There’s an invitation pending in your calendar. You check it out and subconsciously hold your breath. Something called a “skip-level meeting” is about to happen with your manager’s manager. What you’re going to talk about? You don’t know this person too well, if at all. Anxiety sets in. Let’s survive this together.

The Purpose

First of all, why there’s a need to have such a meeting at all? This person you’re going to talk to is accountable for your happiness and performance at work. Not directly, this is why you have your very own manager working directly with you, but if something fails, the reporting structure guarantees the issue lands on their table. And this is not an easy task - it requires not only carefully listening for feedback from your leader but gathering information and signals from a good variety of other sources. Including you! So the primary purpose of this meeting is not to judge or decide something but to collect feedback and other signals on how you, your team, your manager, and the rest of the organization are doing.

What Should We Talk About?

Don’t worry about that too much. If there’s a specific topic where your input is needed AND it requires some preparation, you’ll be informed about that in advance. But, more often, your impromptu opinions and thoughts are the revealing bits the manager is looking for. So relax, and let the conversation flow. If something is important, you’re going to be asked about it.

However, it doesn’t mean you’re in the “test” or “interview,” where you only sit back and answer questions.
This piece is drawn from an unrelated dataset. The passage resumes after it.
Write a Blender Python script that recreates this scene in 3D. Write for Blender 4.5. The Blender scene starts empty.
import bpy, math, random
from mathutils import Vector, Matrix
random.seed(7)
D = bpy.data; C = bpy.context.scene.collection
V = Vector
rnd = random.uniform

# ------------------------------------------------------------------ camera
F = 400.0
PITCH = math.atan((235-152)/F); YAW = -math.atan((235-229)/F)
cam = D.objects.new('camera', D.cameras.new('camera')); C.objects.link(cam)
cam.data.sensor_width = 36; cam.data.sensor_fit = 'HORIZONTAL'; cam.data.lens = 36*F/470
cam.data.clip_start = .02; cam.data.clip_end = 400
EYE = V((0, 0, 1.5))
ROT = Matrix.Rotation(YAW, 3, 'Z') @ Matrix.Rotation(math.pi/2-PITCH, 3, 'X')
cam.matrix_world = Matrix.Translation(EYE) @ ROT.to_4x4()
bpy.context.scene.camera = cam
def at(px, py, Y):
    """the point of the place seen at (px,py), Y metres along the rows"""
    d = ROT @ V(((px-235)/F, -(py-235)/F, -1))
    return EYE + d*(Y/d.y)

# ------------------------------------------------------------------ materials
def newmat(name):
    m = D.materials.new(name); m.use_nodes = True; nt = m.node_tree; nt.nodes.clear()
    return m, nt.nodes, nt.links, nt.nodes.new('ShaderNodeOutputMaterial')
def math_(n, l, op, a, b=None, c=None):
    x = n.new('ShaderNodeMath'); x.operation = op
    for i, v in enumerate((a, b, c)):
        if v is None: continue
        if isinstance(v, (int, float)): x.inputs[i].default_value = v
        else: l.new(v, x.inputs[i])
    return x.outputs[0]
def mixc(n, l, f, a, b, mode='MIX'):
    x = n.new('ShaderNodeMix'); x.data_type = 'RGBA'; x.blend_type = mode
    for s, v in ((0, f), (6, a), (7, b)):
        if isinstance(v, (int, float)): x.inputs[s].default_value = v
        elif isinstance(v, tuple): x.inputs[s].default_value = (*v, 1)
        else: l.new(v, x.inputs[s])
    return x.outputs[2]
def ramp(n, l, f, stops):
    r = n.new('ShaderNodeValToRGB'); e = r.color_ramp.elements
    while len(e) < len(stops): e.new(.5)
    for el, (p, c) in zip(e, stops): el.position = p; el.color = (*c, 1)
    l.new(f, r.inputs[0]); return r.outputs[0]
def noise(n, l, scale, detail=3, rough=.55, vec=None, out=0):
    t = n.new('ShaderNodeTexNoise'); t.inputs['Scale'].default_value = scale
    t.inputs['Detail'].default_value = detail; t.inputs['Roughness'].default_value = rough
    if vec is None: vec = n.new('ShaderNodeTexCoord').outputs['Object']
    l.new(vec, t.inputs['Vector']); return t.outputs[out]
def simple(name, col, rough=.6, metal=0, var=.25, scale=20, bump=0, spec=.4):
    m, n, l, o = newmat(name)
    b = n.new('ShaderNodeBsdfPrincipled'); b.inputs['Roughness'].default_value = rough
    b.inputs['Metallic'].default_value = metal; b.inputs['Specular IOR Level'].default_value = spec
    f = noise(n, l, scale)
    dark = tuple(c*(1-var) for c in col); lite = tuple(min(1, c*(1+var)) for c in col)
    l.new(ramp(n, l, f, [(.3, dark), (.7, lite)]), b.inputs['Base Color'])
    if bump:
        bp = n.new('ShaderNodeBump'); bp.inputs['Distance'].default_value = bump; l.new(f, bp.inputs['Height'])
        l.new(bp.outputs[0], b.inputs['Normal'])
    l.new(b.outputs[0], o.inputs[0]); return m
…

It’s an excellent chance to ask anything you’ve been itching to know more about. Just go for it. Have an opinion on some recent development with changes in your team or the entire company, and you’re not sure it reached higher levels? A perfect chance to discuss it!

Guaranteed Topics

Regardless of your unique context, there are a few topics that are pretty much guaranteed to be somewhat covered:

  • How are you feeling at your job?
  • What do you think about your team and the projects you work on?
  • What do you like and dislike about your manager?
  • Are there any issues that keep bothering you?

You don’t have to write a script to read aloud, but it won’t hurt to make up your mind so you can express yourself without extra stress.

Everything You’re Going To Say Can And Will Be Used…

You know the phrase: it ends with “against you in the court.” Except there’s no court in this case, and indeed, there shouldn’t be any bias against you. It is a 1-on-1 meeting, so you can expect appropriate respect for any confidential information you will mention. If unsure, please ask about it in advance. But a general rule of thumb is that data points collected here will be used to build a bigger picture but not taken out and exposed directly. For me, that would be a huge, colossal faux-pas, worth escalating further. So yes, please be as revealing as possible because this call is genuinely confidential. If you’re in the tiniest doubt, feel free to explicitly ask where your feedback and input will be used and how.

Chill

So here it is - it’s simply a chance to have an exciting chat with the person managing your manager! It is still a professional environment, but do not sweat about it - the person across the (virtual) table is doing this often and will guide the conversation to anywhere it’s essential for them.

Tips If You’re Conducting One

Skip-levels are great to supplement your model of understanding how things are going across different teams and even whole departments. However, I often find some tension about what this meeting is about, especially if a person has never had such a call before. To make things easier, I always build at least some rapport first and might not even press on my main subject in the first round. It is much more likely to hear some juicy details if there’s no suspicion of your intent. I often spend time explaining my goals or simply include this in the description of the meeting invitation.

Unless you hear about some terrible misconduct (exceptional cases - make sure to involve HR immediately!), never expose information givers. It can seriously damage your future chances of gaining any honest opinions and insights. Sometimes to the point of no return, so not worth the risk. If you need to pass on the feedback (which happens quite often), make sure to first - double-check it with other people, and second - obfuscate to the point where it would be impossible to trackback who gave this feedback. If that’s impossible, consider giving mentorship sessions on how things should be working on a particular aspect, and try to fix misalignment this way. There are other creative ways, but we are like journalists - never to reveal our sources.

Going Deeper

In the end, especially in large organizations, we all might end up having… skip-skip-level conversation. All the same thoughts outlined above still apply, just keep in mind that with such a distance, the level of abstraction is already wildly different, so keep an eye that you give enough high-level context for the person in front of you to understand what the topic or problem is about.